After the court case was over, Shipley felt compelled to help women all over the world who were going through the same thing. Shipley just published a book titled “Crawling Across Broken Glass.”

Within her book she describes the struggles she has faced in the business world. It goes in depth into the five-day jury trial and all the twists and turns that the trial took.

Since the publication, Shipley is speaking to women around the world and sharing her story to inspire and educate women who face the same battles today. She has sent her book to Oprah, Sheryl Sandberg and others in hopes to receive endorsement to further promote her book.

“The book was another example of how I felt I needed to give back,” she said. “Writing it was difficult because I had to relive the toughest five years of my life. Getting to my day in court was not easy and I wanted to let other women know that you can fight back. I have yet to see how it will change my life as it’s really not out yet but I do hope to speak to bigger audience and to provide support to women who are in similar situations.”

Shawn Taylor Zelman is the executive director at W-net.  She is also a fighting woman in today’s world. She works for a company that supports non-profit organizations and she runs the day-to-day activities of the W.net.

Zelman is a mother of three and wanted to expand her education. She recently received her doctorate in organizational management and behavior.  She did this while working fulltime and supporting her family.

“My advice to all women is never give up or take no for an answer. I solved my challenge by finding an online university to take classes, did my homework sitting at the kitchen table with my children, and will work hard to pay back my student loans,” she said. “This was my personal goal but I encourage all women to never say ”I’m too busy.’ If you want something bad enough as women, we get it DONE!”

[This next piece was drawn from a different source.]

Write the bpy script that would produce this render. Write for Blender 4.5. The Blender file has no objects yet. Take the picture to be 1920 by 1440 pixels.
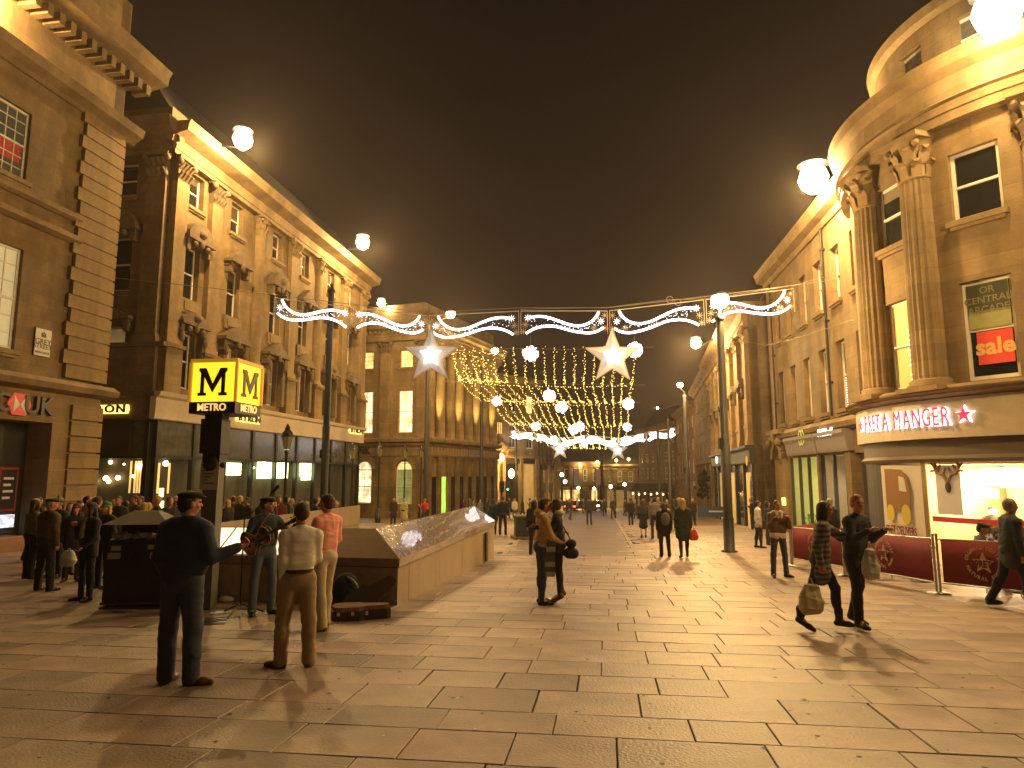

Shipley says that working in an executive suit is a balancing act. She explains that you have to be ‘one of the guys’, but at the same time you have to earn respect. Earning respect for a woman takes way more time than a man, because you have to prove you are as good as they are.

“I can’t say I never want to back down,” Shipley said. “Heck, some days I want to run away from at all. Part of what should keep you going at any job is that you should love what you’re doing. Life’s too short if you don’t. Find another company to work with and for people that you enjoy being around. When this happens, part of not running away is the obligation you feel toward those people who have put their support in you. They become your kids in a sense and you work hard to make sure they are successful as well.”